Maybe that’s what we’re all looking for: art that reflects who we are, what we’ve been through, and how we see the world; art as a deep, dark, truthful mirror. It’s poetically apt that an album heralding a fresh start for Phish begins by invoking the past in such a heartbreakingly bittersweet way.
According to Anastasio’s introduction when he debuted the song at the Rothbury Folk Festival with Gordon on bass in 2008, his songwriting partner Tom Marshall sent him the lyrics on his birthday in 2007. The two were estranged at the time, or at least were not collaborating, but Anastasio was so moved by the words that he translated them to music and their fruitful and fortuitous partnership was reignited. At the Rothbury festival, Anastasio says he thinks it’s about “getting younger,” but like so much of Phish’s music, it’s open to interpretation: It means exactly what you want it to mean.
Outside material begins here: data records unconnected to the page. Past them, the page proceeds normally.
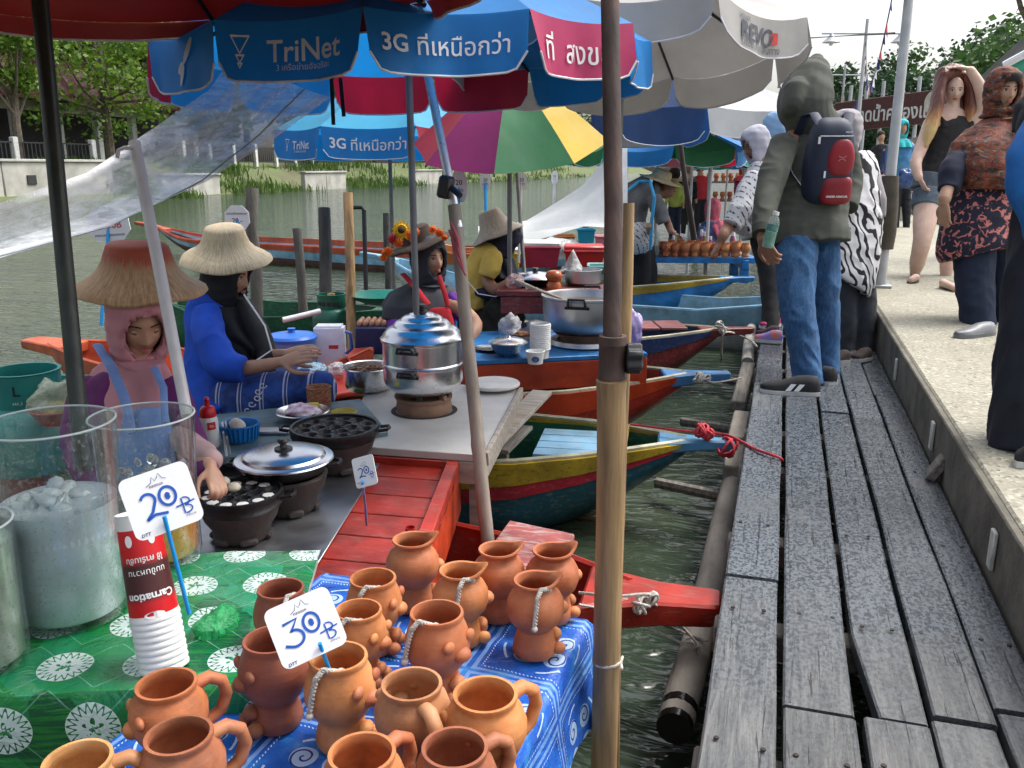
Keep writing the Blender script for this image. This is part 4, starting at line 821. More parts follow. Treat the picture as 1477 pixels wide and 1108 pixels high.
# ---------------------------------------------------------------- clay pots
def pot_parts(t, kind, clay, rope_on, seed):
    rn = random.Random(seed); r = .0535; base = MB()
    lip = [] 
    if kind == 'spout':      # two-tier pitcher with beak lip
        prof = [(0, .002), (.037, .0), (.041, .006), (.040, .022), (.036, .040), (.033, .053), (.037, .058), (.049, .072), (.0545, .090), (.053, .108), (.046, .122), (.037, .130), (.034, .136), (.037, .143), (.041, .147), (.040, .150), (.035, .149), (.031, .140), (.034, .128), (.045, .115), (.048, .095), (.040, .070), (0, .064)]
    elif kind == 'mug':
        prof = [(0, .002), (.038, 0), (.043, .008), (.042, .026), (.037, .044), (.036, .052), (.046, .066), (.0545, .086), (.055, .104), (.049, .122), (.042, .131), (.0405, .136), (.043, .140), (.0425, .144), (.038, .144), (.036, .136), (.044, .120), (.049, .100), (.044, .074), (0, .066)]
    else:
        prof = [(0, .002), (.035, 0), (.039, .008), (.038, .024), (.034, .040), (.033, .048), (.043, .060), (.053, .082), (.0535, .102), (.048, .122), (.043, .134), (.042, .140), (.044, .144), (.043, .148), (.039, .148), (.037, .138), (.044, .120), (.048, .098), (.042, .070), (0, .064)]
    mb = MB().lathe(prof, 36)
    for i, p in enumerate(mb.v):
        a = math.atan2(p.y, p.x)
        if kind == 'spout' and p.z > .13: k = math.exp(-(a/.5)**2); p.x += .014*k*(p.z-.13)/.02; p.z += .010*k*(p.z-.13)/.02
        if .06 < p.z < .13: k = 1+.03*noise.noise((math.cos(a)*1.5, math.sin(a)*1.5, seed)); p.x *= k; p.y *= k
        if p.z < .045 and kind != 'mug': k = 1+.07*max(0, math.cos(2*a))*math.exp(-((p.z-.012)/.012)**2); p.x *= k; p.y *= k
    build('vessel', mb, clay, t, world=False, smooth=50)
    rel = [('snout', (.050, 0, .088), (.015, .017, .0125)), ('foot', (.041, .019, .014), (.014, .012, .012)), ('foot', (.041, -.019, .014), (.014, .012, .012)), ('belly_pad', (.040, 0, .034), (.012, .016, .011))]
    if kind != 'spout': rel += [('cheek', (.0455, s*.026, .110), (.007, .012, .010)) for s in (-1, 1)]
    for nm_, c_, r_ in rel: build(nm_, MB().ell(c_, r_), clay, t, world=False, smooth=60)
    if kind == 'mug':
        pts = [(-.040, 0, .128), (-.060, 0, .132), (-.078, 0, .120), (-.083, 0, .098), (-.074, 0, .074), (-.055, 0, .062), (-.042, 0, .062)]
        build('handle', MB().tube(pts, [(.011, .010), (.011, .0095), (.0105, .009), (.010, .009), (.010, .009), (.011, .009), (.011, .01)], 12, side=Vector((0, 1, 0))), clay, t, world=False, smooth=60)
    if rope_on:
        s = rope_on; pts = [(.02*s, -.030, .142), (.0, -.044, .150), (-.008, -.052, .138), (-.012*s, -.058, .112), (-.016*s, -.062, .085)]; mb = MB()
        for q in (0, 2.1, 4.2):
            pp = []
            for i in range(41):
                u = i/40*4; k = min(int(u), 3); p = Vector(pts[k]).lerp(Vector(pts[k+1]), u-k); a = q+i*.95; pp.append(p+Vector((math.cos(a), .3*math.sin(a), math.sin(a)))*.0026)
            mb.tube(pp, .0026, 6)
        mb.ell((.018*s, -.024, .138), (.008, .007, .007)); mb.ell((-.016*s, -.062, .083), (.006, .006, .006))
        build('cord', mb, ROPEW, t, world=False, smooth=60)
POTG = 'terracotta pots on the blue cloth'
pots = [  # rim centre pixel, kind, clay, facing deg, cord, label, scale
    (595, 783, 'spout', CLAY, 15, 0, 'beak lipped clay pot at the back nearest the red counter', 1.02), (664, 828, 'spout', CLAY, 10, 1, 'beak lipped clay pot with cord just behind the cheek padded one', 1), (719, 797, 'spout', CLAY, 12, 0, 'beak lipped clay pot in front of the faded red boat seat', 1.0),
    (797, 799, 'spout', CLAY, 20, 0, 'rearmost beak lipped clay pot beside the bamboo post', 1.0), (772, 842, 'spout', CLAY, 12, 1, 'beak lipped clay pot with hanging cord nearest the bamboo post', 1.0), (538, 838, 'jar', CLAY, -8, 1, 'round mouthed clay pot with thick cord behind the 30 sign', 1.0),
    (630, 888, 'jar', CLAY, -35, 1, 'clay pot with round snout in the middle of the blue cloth', 1.06), (517, 884, 'jar', CLAY, -20, 1, 'clay pot half hidden right behind the 30 sign card', .95), (488, 952, 'jar', CLAY, -18, 1, 'clay pot holding the blue stick of the 30 sign', 1.05),
    (392, 927, 'jar', CLAYD, 215, 0, 'dark brown clay pot left of the 30 sign', 1.05), (405, 853, 'jar', CLAYD, 30, 1, 'dark clay pot behind the 30 sign at the green cloth edge', .98), (594, 988, 'mug', CLAYT, 120, 0, 'pale orange round mug with its handle turned away', 1.06),
    (700, 1003, 'mug', CLAY, 215, 0, 'large orange mug with a thick handle at the right front', 1.10), (656, 1080, 'mug', CLAYD, 212, 0, 'brown mug with a handle at the bottom front centre', 1.04), (522, 1088, 'mug', CLAY, 230, 0, 'clay mug cut by the bottom frame below the 30 sign pot', 1.04),
    (240, 988, 'mug', CLAY, 215, 0, 'clay mug with handle leaning on the white cup stack', 1.02), (258, 1062, 'mug', CLAYD, 215, 0, 'brown clay mug below the cup stack at the bottom', 1.04), (112, 1098, 'mug', CLAYT, 200, 0, 'pale tan mug cut by the bottom frame at the left', 1.0)]
POT0 = {}
for i, (px, py, kind, clay, fc, cord, lab, s) in enumerate(pots):
    zt = ZB+.145*s+(.012 if px < 300 else 0); q = P(px, py, zt); zb = ZB+.004
    t = thing('clay_mug' if kind == 'mug' else 'clay_pot', lab, 'pot', (q.x, q.y, zb+(.012 if px < 300 else 0)), POTG, R(fc)+YAW); t.scale = (s, s, s)
    pot_parts(t, kind, clay, cord, i)
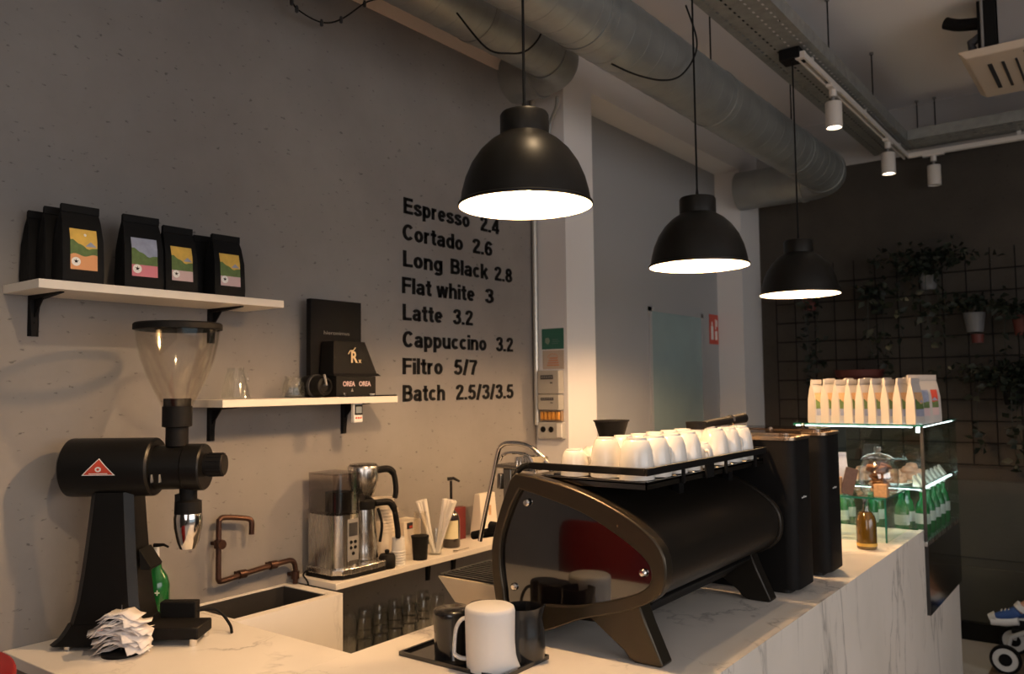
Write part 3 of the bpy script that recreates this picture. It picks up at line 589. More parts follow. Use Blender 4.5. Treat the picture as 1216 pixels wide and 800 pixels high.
# ------------------------------------------------------------------ big shop grinder (local x along the body, -y to the room)
A37 = math.radians(37)
g = thing('bag_grinder', (-2.095, 1.118, 0.90), 'large black shop coffee grinder with clear cone hopper beside the wall', 'grinder', rz=A37)
RX = Matrix.Rotation(PI / 2, 3, 'Y')
MB().lathe([(0, -0.153), (0.066, -0.153), (0.0745, -0.146), (0.075, -0.138), (0.075, 0.062), (0.0745, 0.070), (0.069, 0.075), (0, 0.075)], (0, 0, 0.445), 48, RX).build('motor_housing', GRIND, g)
MB().lathe([(0, 0.075), (0.057, 0.075), (0.057, 0.150), (0.060, 0.154), (0.060, 0.196), (0.057, 0.2), (0, 0.2)], (0, 0, 0.443), 40, RX).build('grind_head', GRIND, g)
kn = MB().lathe([(0, 0.2), (0.029, 0.2), (0.029, 0.245), (0.026, 0.249), (0, 0.249)], (0, 0, 0.448), 32, RX)
for k in range(16):
    a = 2 * PI * k / 16; kn.box(0.208, 0.246, 0.029 * math.cos(a) - 0.0016, 0.029 * math.cos(a) + 0.0016, 0.448 + 0.029 * math.sin(a) - 0.0016, 0.448 + 0.029 * math.sin(a) + 0.0016)
kn.build('adjustment_knob', BLACKM, g)
for x in (0.085, 0.105): MB().box(x - 0.001, x + 0.001, -0.063, -0.05, 0.41, 0.43).build('screw', GREYP, g)
MB().lathe([(0.0, 0.498), (0.028, 0.498), (0.028, 0.545), (0.037, 0.548), (0.037, 0.600), (0.0, 0.600)], (0.124, 0, 0), 32).build('hopper_neck', BLACKM, g)
hp = MB().lathe([(0.034, 0.598), (0.038, 0.60), (0.055, 0.635), (0.075, 0.678), (0.091, 0.722), (0.101, 0.765), (0.1055, 0.805), (0.1025, 0.805), (0.098, 0.765), (0.088, 0.722), (0.072, 0.678), (0.052, 0.635), (0.035, 0.602)], (0.124, 0, 0), 48).build('hopper', HOPG, g)
MB().lathe([(0.1035, 0.797), (0.110, 0.799), (0.110, 0.812), (0.106, 0.816), (0.099, 0.816), (0.099, 0.812), (0.1035, 0.81)], (0.124, 0, 0), 48, close=True).build('hopper_rim', BLACKM, g)
MB().lathe([(0.0, 0.8145), (0.099, 0.8125), (0.099, 0.8145), (0.03, 0.818), (0, 0.818)], (0.124, 0, 0), 40).build('hopper_lid', HOPG, g)
MB().tube([(0.124, 0, 0.60), (0.124, 0, 0.62)], 0.034, 20).build('hopper_gate', BLACKM, g)
sp = MB().lathe([(0, 0.395), (0.022, 0.395), (0.022, 0.36), (0.033, 0.355), (0.034, 0.325), (0, 0.325)], (0.155, 0, 0), 28); sp.box(0.128, 0.142, -0.02, 0.02, 0.34, 0.375)
sp.build('outlet', BLACKM, g)
MB().lathe([(0.034, 0.325), (0.036, 0.315), (0.035, 0.29), (0.028, 0.255), (0.020, 0.235), (0.018, 0.235), (0.026, 0.256), (0.033, 0.29), (0.034, 0.315)], (0.155, 0, 0), 36).build('chute', CHROME, g)
MB().prism([(-0.030, 0.24), (0.030, 0.24), (0.036, 0.12), (-0.036, 0.12)], 0.03, 0.032).build('chute_clip', CHROME, g) if False else None
def taper(b0, t0, z0, z1, n=5, ease=1.6):
    m = MB(); L_ = []
    for i in range(n + 1):
        t = i / n; e = t ** (1 / ease); q = [b0[k] + (t0[k] - b0[k]) * e for k in range(4)]; z = z0 + (z1 - z0) * t
        c = 0.018; x0, x1, y0, y1 = q
        L_.append([(x0 + c, y0, z), (x1 - c, y0, z), (x1, y0 + c, z), (x1, y1 - c, z), (x1 - c, y1, z), (x0 + c, y1, z), (x0, y1 - c, z), (x0, y0 + c, z)])
    vs = [p for l in L_ for p in l]; fs = []
    for i in range(n):
        for k in range(8): k2 = (k + 1) % 8; fs.append((i * 8 + k, i * 8 + k2, i * 8 + 8 + k2, i * 8 + 8 + k))
    fs += [tuple(range(8))[::-1], tuple(range(len(vs) - 8, len(vs)))]
    return m._add(vs, fs)
taper((-0.125, 0.062, -0.065, 0.07), (-0.078, 0.028, -0.05, 0.05), 0.045, 0.385).build('column', GRIND, g)
taper((-0.165, 0.07, -0.075, 0.09), (-0.125, 0.062, -0.065, 0.07), 0.012, 0.062, 3).build('foot', GRIND, g)
MB().box(0.06, 0.200, -0.045, 0.055, 0.016, 0.046).build('bag_platform', BLACKM, g, bevel=0.004)
MB().box(0.06, 0.155, 0.057, 0.09, 0.02, 0.085).build('knock_block', BLACKM, g, bevel=0.003)
MB().prism([(0.045, 0.24), (0.075, 0.195), (0.072, 0.188), (0.05, 0.19)], -0.035, 0.035).build('switch_guard', BLACKM, g)
for x, y in ((-0.12, -0.055), (0.04, -0.055), (0.185, -0.035), (0.185, 0.045), (-0.12, 0.07)): MB().lathe([(0, 0), (0.010, 0), (0.010, 0.018), (0, 0.018)], (x, y, 0), 12).build('levelling_foot', CHROME, g)
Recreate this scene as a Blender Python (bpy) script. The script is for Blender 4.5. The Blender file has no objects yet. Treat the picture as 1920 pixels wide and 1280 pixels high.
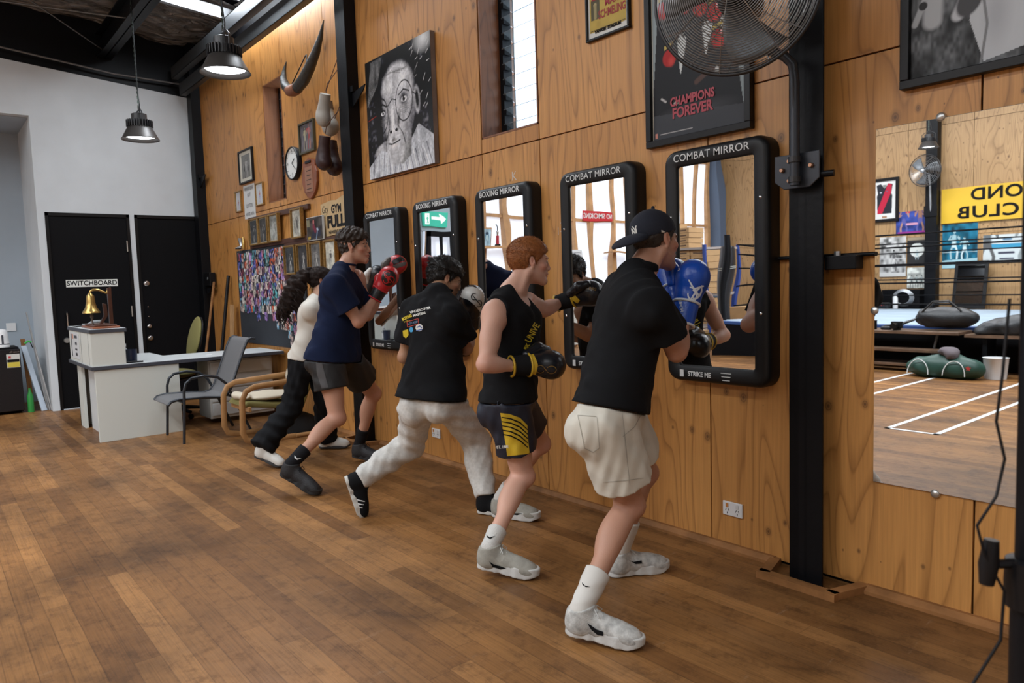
import bpy, math, random
import numpy as np
from mathutils import Vector, Matrix, Euler
from mathutils.bvhtree import BVHTree
PI = math.pi
R_ = math.radians
S = bpy.context.scene
COL = S.collection
rnd = random.Random(7)

# ------------------------------------------------------------------ camera
CAM_H, CAM_D = 1.42, 3.2                      # metres above the floor, metres out from the plywood wall
yaw, pit, rol = R_(50.92), R_(4.61), R_(-1.83)
fwd = Vector((-math.sin(yaw)*math.cos(pit), math.cos(yaw)*math.cos(pit), -math.sin(pit)))
rt = fwd.cross(Vector((0, 0, 1))).normalized()
upv = rt.cross(fwd)
rt2 = rt*math.cos(rol) + upv*math.sin(rol)
up2 = -rt*math.sin(rol) + upv*math.cos(rol)
cd = bpy.data.cameras.new('camera'); cam = bpy.data.objects.new('camera', cd); COL.objects.link(cam)
M = Matrix((rt2, up2, -fwd)).transposed().to_4x4(); M.translation = Vector((0, -CAM_D, CAM_H))
cam.matrix_world = M
cd.sensor_width = 36; cd.lens = 1375.0/1920*36; cd.clip_start = 0.05; cd.clip_end = 200
cd.dof.use_dof = True; cd.dof.focus_distance = 3.9; cd.dof.aperture_fstop = 7.0
S.camera = cam

# ------------------------------------------------------------------ world, big lights, exposure
S.view_settings.view_transform = 'Standard'; S.view_settings.look = 'None'
S.view_settings.gamma = 1; S.view_settings.use_curve_mapping = False
S.view_settings.exposure = 0.33
W = bpy.data.worlds.new('sky'); S.world = W; W.use_nodes = True
wn = W.node_tree
bg = wn.nodes['Background']; bg.inputs[0].default_value = (0.75, 0.87, 1, 1); bg.inputs[1].default_value = 2.5

def area(name, loc, rot, sx, sy, power, col=(1, 1, 1), spread=180):
    l = bpy.data.lights.new(name, 'AREA'); l.shape = 'RECTANGLE'; l.size = sx; l.size_y = sy
    l.energy = power; l.color = col; l.spread = R_(spread)
    o = bpy.data.objects.new(name, l); o.location = loc; o.rotation_euler = rot; COL.objects.link(o); return o
# daylight through the roof's skylight strips
area('skylight_near_plywood', (-7.4, -0.42, 4.66), (0, 0, 0), 2.8, 0.5, 70, (0.86, 0.93, 1))
area('skylight_mid_roof', (-5.0, -5.2, 5.10), (R_(-8), 0, 0), 7, 1.2, 460, (0.90, 0.95, 1))
area('skylight_mid_roof_b', (1.5, -5.2, 5.10), (R_(-8), 0, 0), 4, 1.2, 260, (0.90, 0.95, 1))
area('skylight_back_roof', (-5.0, -10.2, 5.55), (0, 0, 0), 9, 1.4, 400, (0.95, 0.96, 1))
# daylight through the translucent wall panels

# ------------------------------------------------------------------ materials
MATS = {}
def mat(name, col, rough=0.6, metal=0.0, emit=None, bump=0, bscale=60, vary=0, vscale=8, spec=0.5, trans=0, coat=0):
    if name in MATS: return MATS[name]
    m = bpy.data.materials.new(name); m.use_nodes = True; nt = m.node_tree; b = nt.nodes['Principled BSDF']
    b.inputs['Base Color'].default_value = (*col, 1); b.inputs['Roughness'].default_value = rough
    b.inputs['Metallic'].default_value = metal; b.inputs['Specular IOR Level'].default_value = spec
    b.inputs['Transmission Weight'].default_value = trans; b.inputs['Coat Weight'].default_value = coat
    if emit:
        b.inputs['Emission Color'].default_value = (*emit[0], 1); b.inputs['Emission Strength'].default_value = emit[1]
    tc = nt.nodes.new('ShaderNodeTexCoord')
    if vary:
        n = nt.nodes.new('ShaderNodeTexNoise'); n.inputs['Scale'].default_value = vscale; n.inputs['Detail'].default_value = 5
        nt.links.new(tc.outputs['Object'], n.inputs['Vector'])
        cr = nt.nodes.new('ShaderNodeValToRGB')
        cr.color_ramp.elements[0].position = .3; cr.color_ramp.elements[1].position = .7
        cr.color_ramp.elements[0].color = (*[c*(1-vary) for c in col], 1)
        cr.color_ramp.elements[1].color = (*[min(1, c*(1+vary)) for c in col], 1)
        nt.links.new(n.outputs['Fac'], cr.inputs['Fac']); nt.links.new(cr.outputs['Color'], b.inputs['Base Color'])
    if bump:
        n = nt.nodes.new('ShaderNodeTexNoise'); n.inputs['Scale'].default_value = bscale; n.inputs['Detail'].default_value = 4
        nt.links.new(tc.outputs['Object'], n.inputs['Vector'])
        bp = nt.nodes.new('ShaderNodeBump'); bp.inputs['Strength'].default_value = bump; bp.inputs['Distance'].default_value = 0.01
        nt.links.new(n.outputs['Fac'], bp.inputs['Height']); nt.links.new(bp.outputs['Normal'], b.inputs['Normal'])
    MATS[name] = m; return m

def attr_mat(name, rough=0.5, attr='Col', spec=0.5, bump=0, bscale=200, sss=0, coat=0):
    if name in MATS: return MATS[name]
    m = mat(name, (0.5, 0.5, 0.5), rough, spec=spec, bump=bump, bscale=bscale, coat=coat); nt = m.node_tree
    a = nt.nodes.new('ShaderNodeAttribute'); a.attribute_name = attr
    b = nt.nodes['Principled BSDF']
    nt.links.new(a.outputs['Color'], b.inputs['Base Color'])
    if sss:
        b.inputs['Subsurface Weight'].default_value = sss; b.inputs['Subsurface Radius'].default_value = (1, .35, .2); b.inputs['Subsurface Scale'].default_value = .008
    return m

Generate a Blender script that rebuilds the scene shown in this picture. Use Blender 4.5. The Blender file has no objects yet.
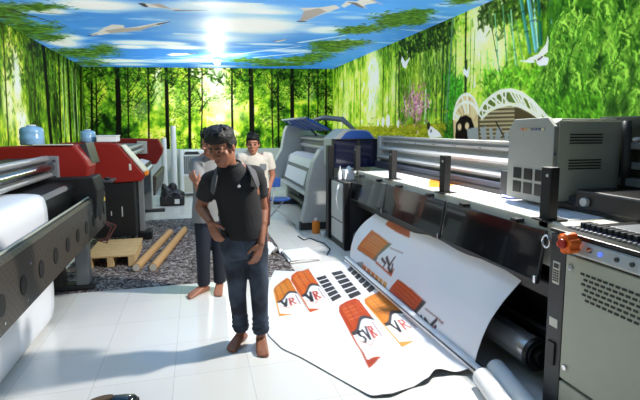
import bpy, bmesh, math, random
import numpy as np
from mathutils import Vector, Matrix
random.seed(5); rng = np.random.default_rng(5)
SC = bpy.context.scene; COL = SC.collection
PI = math.pi

# ------------------------------------------------------------------ camera geometry (photo measured in 640x400)
F, CX, CY, H = 460.0, 320.0, 178.0, 1.65
PITCH = math.atan(50 / F); YAW = math.radians(15.1175)
FW = Vector((math.sin(YAW) * math.cos(PITCH), math.cos(YAW) * math.cos(PITCH), -math.sin(PITCH)))
RT = Vector((math.cos(YAW), -math.sin(YAW), 0)); UP = RT.cross(FW); EYE = Vector((0, 0, H))
def ray(x, y): return FW + RT * ((x - CX) / F) - UP * ((y - CY) / F)
def atZ(x, y, z=0.0): d = ray(x, y); return EYE + d * ((z - H) / d.z)
def atX(x, y, X): d = ray(x, y); return EYE + d * (X / d.x)
def atY(x, y, Y): d = ray(x, y); return EYE + d * (Y / d.y)

cam_d = bpy.data.cameras.new('camera'); cam = bpy.data.objects.new('camera', cam_d); COL.objects.link(cam)
cam.location = EYE; cam.rotation_euler = FW.to_track_quat('-Z', 'Y').to_euler()
cam_d.sensor_width = 36; cam_d.lens = F / 640 * 36; cam_d.shift_y = -(200 - CY) / 640; cam_d.clip_start = .05
SC.camera = cam
vs = SC.view_settings
vs.view_transform = 'Standard'; vs.look = 'None'; vs.gamma = 1; vs.use_curve_mapping = False; vs.exposure = 0.0

# ------------------------------------------------------------------ materials
def lin(c):
    c = np.asarray(c, float) / 255.0
    return np.where(c <= .04045, c / 12.92, ((c + .055) / 1.055) ** 2.4)
def mat(name, rgb, rough=.5, metal=0, var=.06, scale=14, bump=0, spec=.5, coat=0, emit=None, trans=0, alpha=1):
    m = bpy.data.materials.new(name); m.use_nodes = True
    nt = m.node_tree; b = nt.nodes['Principled BSDF']
    b.inputs['Roughness'].default_value = rough; b.inputs['Metallic'].default_value = metal
    b.inputs['Specular IOR Level'].default_value = spec; b.inputs['Coat Weight'].default_value = coat
    b.inputs['Transmission Weight'].default_value = trans; b.inputs['Alpha'].default_value = alpha
    c = lin(rgb)
    tc = nt.nodes.new('ShaderNodeTexCoord'); nz = nt.nodes.new('ShaderNodeTexNoise')
    nz.inputs['Scale'].default_value = scale; nz.inputs['Detail'].default_value = 4
    nt.links.new(tc.outputs['Object'], nz.inputs['Vector'])
    mx = nt.nodes.new('ShaderNodeMix'); mx.data_type = 'RGBA'
    mx.inputs[6].default_value = (*(c * (1 - var)), 1); mx.inputs[7].default_value = (*np.minimum(c * (1 + var), 1), 1)
    nt.links.new(nz.outputs['Fac'], mx.inputs[0]); nt.links.new(mx.outputs[2], b.inputs['Base Color'])
    if bump:
        bp = nt.nodes.new('ShaderNodeBump'); bp.inputs['Strength'].default_value = bump; bp.inputs['Distance'].default_value = .01
        nt.links.new(nz.outputs['Fac'], bp.inputs['Height']); nt.links.new(bp.outputs['Normal'], b.inputs['Normal'])
    if emit:
        b.inputs['Emission Color'].default_value = (*lin(emit[0]), 1); b.inputs['Emission Strength'].default_value = emit[1]
    return m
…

To me, it’s a birthday song about the fundamentally bittersweet nature of birthdays, how we at once celebrate surviving another year while simultaneously hurtling closer to the grave, away from the sanctity and promise of a youth we can mourn and romanticize but never regain. But it’s also a song about the complicated nature of partnerships, about how the inexorable march of time and a shared history can both pull us together and tear us apart. I loved the way that Trey’s voice strained poignantly to hit the notes that night, especially at the beginning, how its delicacy renders it forever just out of his vocal reach but he makes a heroic effort all the same. I love how human and vulnerable and aching the song sounds. I love the words, but the words wouldn’t mean anywhere near as much as they do, and the song wouldn’t be anywhere near as profound, without all the complicated history behind it, not just between Trey and the band but also the band and its fans, the fans and one another, and Trey and Tom Marshall. To paraphrase Tippy Walker’s character in The World of Henry Orient—a film, appropriately enough, about rabid musical fandom—hearing “Backwards Down the Number Line” made me awfully happy in a sort of sad way.